This school year is a busy one for me. I‘m finishing up my residency requirements as a doctoral student at the Harvard Graduate School of Education by working as the Senior Director of Public and Private Sector Support at Teach For All, a network of 27 social enterprises around the world working to expand educational opportunity for their nations’ children.
In my role, I get to work with education leaders in a variety of countries, including Japan, India, Brazil, Spain, Australia, New Zealand and the Philippines. Using the adaptive leadership framework developed by Ron Heifetz, a professor at the Harvard Kennedy School of Government, I’m helping coach partner and Teach For All staff in tackling some of the biggest challenges they face in securing public and private support for their work. The adaptive leadership framework is an approach to leadership that deals with change in systems at the level of values, mindsets and beliefs.
As I travel the globe, I’ll share my reflections on the education systems I encounter and the insights they offer for those of us in the United States working to transform our education system. Starting with India.
Last month, I spent a week with members of the Teach For India team at their annual InspirED event. Teach For India is a national movement of outstanding college graduates and young professionals who teach full-time for two years in under-resourced schools—the beginning of their journey as lifelong leaders who will fight educational inequality from within various sectors. Started in 2009 as a part of the Teach For All network, Teach For India is now in 5 cities: Mumbai, Pune, Delhi, Hyderabad and Chennai. The organization currently has a total of 550 fellows and 196 alumni working towards eliminating educational inequity in the country.
Teach For India’s InspirED event was designed to jumpstart India’s own education reform movement by bringing together a wide network of educational innovators and leaders, along with students, parents and community members.The education crisis in India is staggering. Four percent of children never start school – that’s 8 million lost students. Fifty-seven percent don’t complete primary schools – that’s 74 million. And 90 percent don’t complete school – that’s 172 million.
These numbers in many ways don’t seem surmountable, but the Teach For India team believes they are—so much so that the organization’s a goal is to close the achievement gap in the country in the next 50 years. But during my visit with Teach for India’s CEO, Shaheen Mistri, also shared just how important it is that Teach For India collaborates with other organizations working in education, government, the communities where their teachers and alumni work, with students, families and with funders and business. She (rightly) pointed out that Teach For India will not be able to reach that ambitious goal alone. It will take multiple partners working together towards this same vision.
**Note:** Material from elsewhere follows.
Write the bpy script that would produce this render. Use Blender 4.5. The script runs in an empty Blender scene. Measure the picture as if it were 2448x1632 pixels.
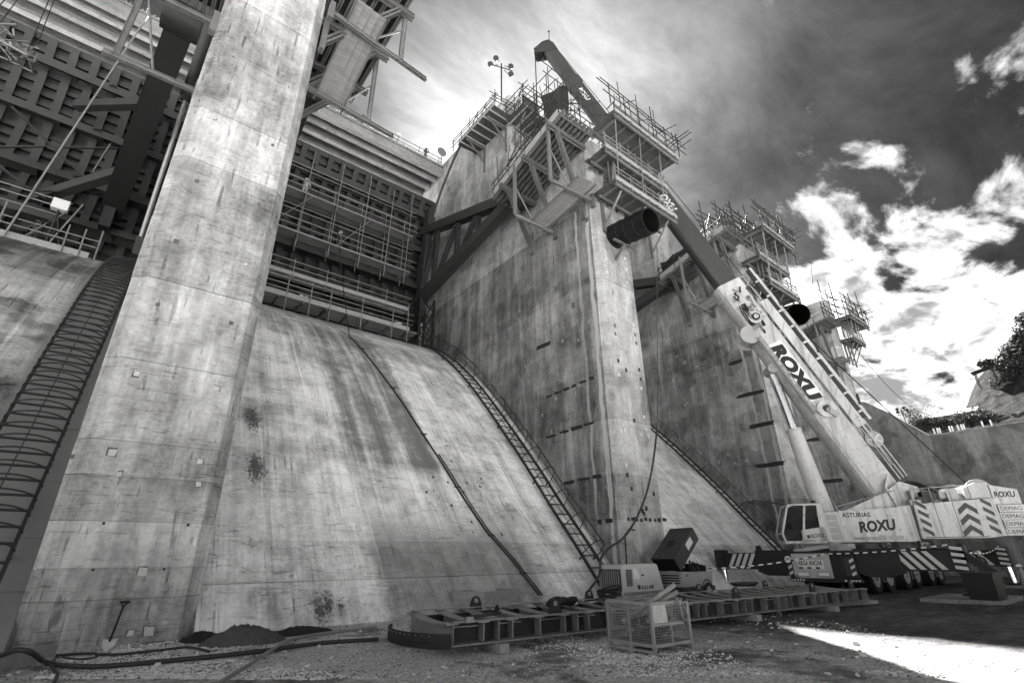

Because of that, the Teach For India team focuses a great deal of time on cultivating values and beliefs, not just in the training and development of their teachers and alumni, but also in the work they do with other stakeholders in their system. At the InspirED event, attendees spent days reflecting on what “sense of possibility” meant to each of them. As Heifetz would say, this is the level of real adaptive change—which is what is required when you face complicated adaptive challenges, such as transforming a country’s education system.
I left my visit to India inspired by their focus on system-wide collaboration and on change at the level of values. I also walked away reflecting on the truly ambitious goal that the Teach For India team had set of closing the achievement gap in the next 50 years, feeling as if by setting that goal they had started a movement in their country.
I also wonder what it would take for leaders in education in the United States from different perspectives and beliefs to come together to set a similar goal. What would be our goal? Who would be at the table? Would it include students, parents, community members, educators, business and government leaders? Who else impacts the education of our children? What would it take for us to put a timeline on transforming the education system in the United States? What would be the values that we would need to adapt or let go of so that we could meet our goal as a system?
Diane Robinson is a 2013 Candidate for the Doctor of Education Leadership at the Harvard Graduate School of Education.